Larry Bird Hit Rock Bottom With the Boston Celtics After Playoff Loss to the Knicks: ‘Lowest I’ve Felt Since I’ve Been Here’

The end was near. Larry Bird felt it and so could the rest of the Boston Celtics. A new decade had begun, leaving three NBA championships in the rear-view mirror. The Celtics grew old together, and it became evident when the New York Knicks bounced them out of the playoffs in the first round in 1990.

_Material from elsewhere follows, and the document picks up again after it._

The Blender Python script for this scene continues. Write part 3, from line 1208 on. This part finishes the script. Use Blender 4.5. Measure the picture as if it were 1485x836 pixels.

Larry Bird and the Boston Celtics were eliminated from the postseason in the first round for the second straight year

Forward Larry Bird of the Boston Celtics sits on the bench during a game. | Tim DeFrisco/Getty Images

Frustration set in for Boston as the Knicks sent the Celtics packing before reaching the second round. It happened during the 1989 playoffs as well when the Detroit Pistons swept Boston.

The aging Celtics, playing under Jimmy Rodgers, were made up of starters Bird, Kevin McHale, Robert Parish, Dennis Johnson, and a young Reggie Lewis. There wasn’t much else. Of the four future Hall of Famers in the starting lineup, McHale was the youngest of the group at 33.

The Celtics faced the Knicks in the best-of-five series and simply ran out of gas in Game 5 at the Boston Garden. The Knicks outscored the Celtics 71-60 in the second half to pull out a 121-114 win.

Those starters weren’t the problem. Bird finished with 31 points and nine rebounds in 46 minutes. Parish had 22 points, Johnson 21. Every starter had at least 17 points. The bench was a disaster. No reserve had a field goal in the game. The bench combined for four points, all free throws. Every Celtics starter played at least 40 minutes, except Johnson, who logged 39.

Larry Bird: ‘This is the lowest I’ve felt since I’ve been here’

Although Bird matched Patrick Ewing with a game-high 31 points, he struggled down the stretch. In the final 12 minutes, Bird went 1-for-6 from the floor. He missed a reverse dunk with 4:17 that would’ve brought the Celtics within a basket.

Bird took things pretty hard after the loss.

“I made some real bonehead plays down the stretch,’ said Bird, according to United Press International. “I’m as shocked as everyone else. This is the lowest I’ve felt since I’ve been here.”

The future of the Celtics wasn’t looking too bright, which likely added to Bird’s unhappiness. Lewis was the only young star on the team. Brian Shaw, Boston’s first-round pick in 1988, signed a two-year deal to play in Italy in 1989. Len Bias, the team’s first-round pick in the 1986 NBA Draft, died of an overdose days after he was selected with the second overall pick.

Bird had no problem with Jimmy Rodgers, who couldn’t get the Celtics past Round 1 in his two years

The lack of a bench was clearly the biggest problem for the Celtics. Old starters were forced to play big minutes and it just caught up with them. Jimmy Rodgers, who had been an assistant with the Celtics since Bird’s rookie year, took over the head coaching duties for the 1988-89 season.

Boston went 42-40 that season and got swept by the Pistons. In the 1989-90 season, Boston improved by 10 wins, finishing with a 52-30 mark, but suffered a first-round exit.

There were some midseason reports that Bird was unhappy with his role, but he brushed that aside after being eliminated by the Knicks.

“Our relationship’s good,” Bird said. “Some press started it all. I respect the man. I respect all the coaches I ever had. Of course, I don’t agree with everything, I agree with 95 percent of it.”

Reporters asked Bird if he expected a coaching change next year.

“Jimmy Rodgers will be here long after Larry Bird’s gone,” he said. “Other players will come in here and win championships and they’ll forget about me.”

Bird was gone two years later, but he certainly hasn’t been forgotten.